Others and Your Money: Privacy is the Best Policy

21 privay boy

Keep it to yourself

When it comes to discussing your money with other people, usually the less you say the better.

This doesn’t mean you should lie about your money, but you shouldn’t necessarily offer up information about it either.

When friends know what you have, it’s possible they’ll be impressed (go review the section on competitiveness) but more likely it will bring up unwanted emotions that can create problems in your friendships.

Don’t tell people what you earn

This is another idea that will become more relevant when you’ve started your career. Telling people what you earn can lead to the “counting other people’s money” problem—which can create a mix of jealousy and competitiveness among your friends and co-workers.

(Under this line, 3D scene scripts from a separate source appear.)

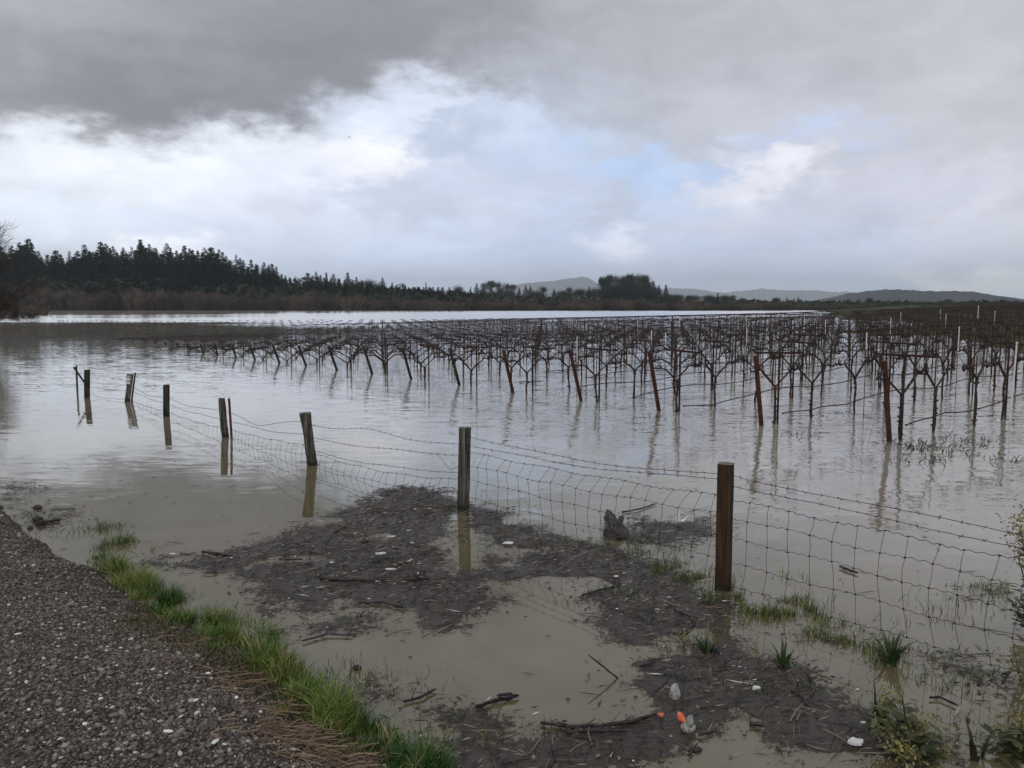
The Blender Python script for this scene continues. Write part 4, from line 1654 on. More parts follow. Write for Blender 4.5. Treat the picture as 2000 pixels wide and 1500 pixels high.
# the larger pebbles one can pick out singly
random.seed(8)
PEB = []
for i in range(6):
    pal_i = [1, 2, 4, 5, 6, 7][i]
    V, F, cc = stone_cloud(np.zeros(1), np.zeros(1), np.zeros(1), np.array([1.0]), SPAL[[pal_i]])
    PEB.append(np_mesh('stone', V, F, 'stones', cc, smooth=True))
cnt = 0
for (px, py, c) in ((35, 1241, 5), (255, 1246, 5), (300, 1308, 4), (312, 1323, 4), (118, 1450, 4), (90, 1359, 1), (40, 1448, 2), (112, 1474, 1), (255, 1467, 2), (382, 1367, 5), (461, 1359, 5),
                    (407, 1316, 5), (385, 1395, 4), (420, 1452, 5), (352, 1475, 4), (208, 1272, 4), (15, 1350, 3), (330, 1433, 5)):
    p = at(px, py, .25)
    p.z = float(bank_z(np.array(p.x), np.array(p.y)))
    p = at(px, py, p.z)
    p.z = float(bank_z(np.array(p.x), np.array(p.y))) + .008
    o = link('stone', PEB[c], gv, p)
    r = random.uniform(.010, .016)
    o.scale = (r * random.uniform(1, 1.6), r, r)
    o.rotation_euler = (0, 0, random.uniform(0, 6))
    cnt += 1
while cnt < 240:
    px, py = random.uniform(0, 640), random.uniform(1150, 1500)
    p = at(px, py, .25)
    if -float(poly_sd(np.array(p.x), np.array(p.y), SHA)) < .35:
        continue
    z = float(bank_z(np.array(p.x), np.array(p.y)))
    o = link('stone', PEB[random.choice([0, 0, 1, 1, 2, 2, 3, 4])], gv, (p.x, p.y, z + .006))
    r = random.uniform(.009, .015)
    o.scale = (r * random.uniform(1, 1.5), r, r * .9)
    o.rotation_euler = (0, 0, random.uniform(0, 6))
    cnt += 1

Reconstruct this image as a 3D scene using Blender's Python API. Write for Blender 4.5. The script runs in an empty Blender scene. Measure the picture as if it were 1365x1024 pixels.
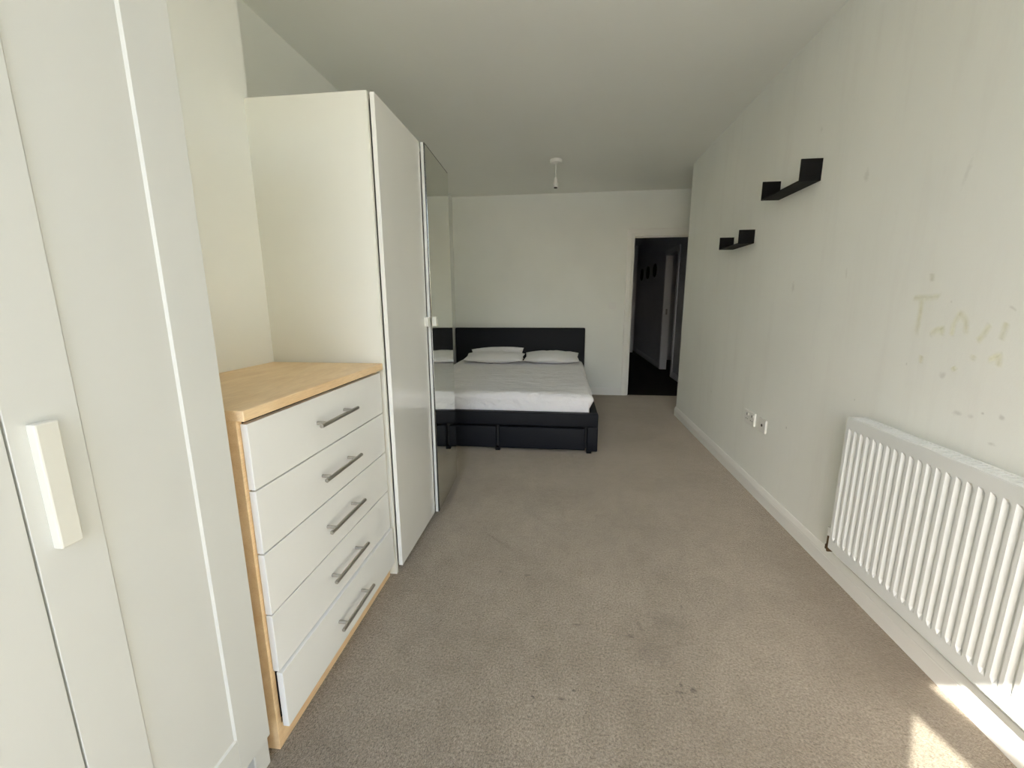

Feel free to tell your close friends or family (or anyone you fully trust) what you make, if you have that type of relationship and want to share that information.

Just understand that discussing money can often create problems in relationships, and usually it’s smarter just to have a policy of not discussing these things.


Why do some people pretend they have more money than then do?

When people pretend they have more money than then do, it’s usually because they’re reacting to peer pressure.

What if you’re cornered?

Despite your best efforts to avoid talking about how much you earn, how much you’ve saved, or even how much you’ve paid for something, there will be people who will absolutely press you to disclose these details.

Here’s a case where having a standard phrase can help.

  • “Not as much as I’d like!”
  • “Sorry but I’m just not comfortable saying.”

These will be uncomfortable moments, but remember that it’s not you who is being rude here.